Yet another racist monument down, around 1,700 more to go.
"It's time to build monuments to honor those who have been murdered by white supremacy. It's time to tear down Silent Sam. It's time to tear down UNC's institutional white supremacy."
--Maya Little, student activist
What began as a demonstration in support of student activist Maya Little--who was arrested in April for pouring red ink and her own blood on the Confederate statue "Silent Sam," located on the University of North Carolina-Chapel Hill campus--ended in students and other protesters ripping the monument down Monday night after denouncing the school's administrators for refusing to remove the symbol of racism and oppression.

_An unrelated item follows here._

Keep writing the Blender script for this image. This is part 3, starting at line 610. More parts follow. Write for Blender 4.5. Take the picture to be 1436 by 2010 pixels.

"It's time to build monuments to honor those who have been murdered by white supremacy," said Little, who attended and delivered a speech at Monday's demonstration. "It's time to tear down 'Silent Sam.' It's time to tear down UNC's institutional white supremacy."
Watch the moment when the statue was toppled, leaving "Silent Sam" face-down in the dirt:
"So thankful for the students at UNC who toppled the Confederate statue on their campus. They did what the administration and politicians in North Carolina should've done decades ago," The Intercept's Shaun King wrote on Twitter early Tuesday. "It was erected at the height of lynching by friends of the KKK as an act of intimidation."
"Silent Sam," a monument of a Confederate soldier, was constructed in 1913 with donations from the the United Daughters of the Confederacy. According to the local Raleigh News & Observer, UNC-Chapel Hill spent $390,000 on surveillance cameras and other protections for the statue last year alone.
Just before they felled the Confederate monument, "protesters covered the statue with tall, gray banners, erecting 'an alternative monument' that said, in part, 'For a world without white supremacy,'" the News & Observer reported.
Andrew Skinner, a 23-year-old UNC graduate, said in an interview with the News & Observer that the demonstrators' destruction of the Confederate statue "shows that we have the power to be on the right side of history."
"We are part of a long tradition of civil rights in this country," Skinner added. "We as a country have a lot of change and a lot of healing to do, and we are not going to get there putting racism on a pedestal."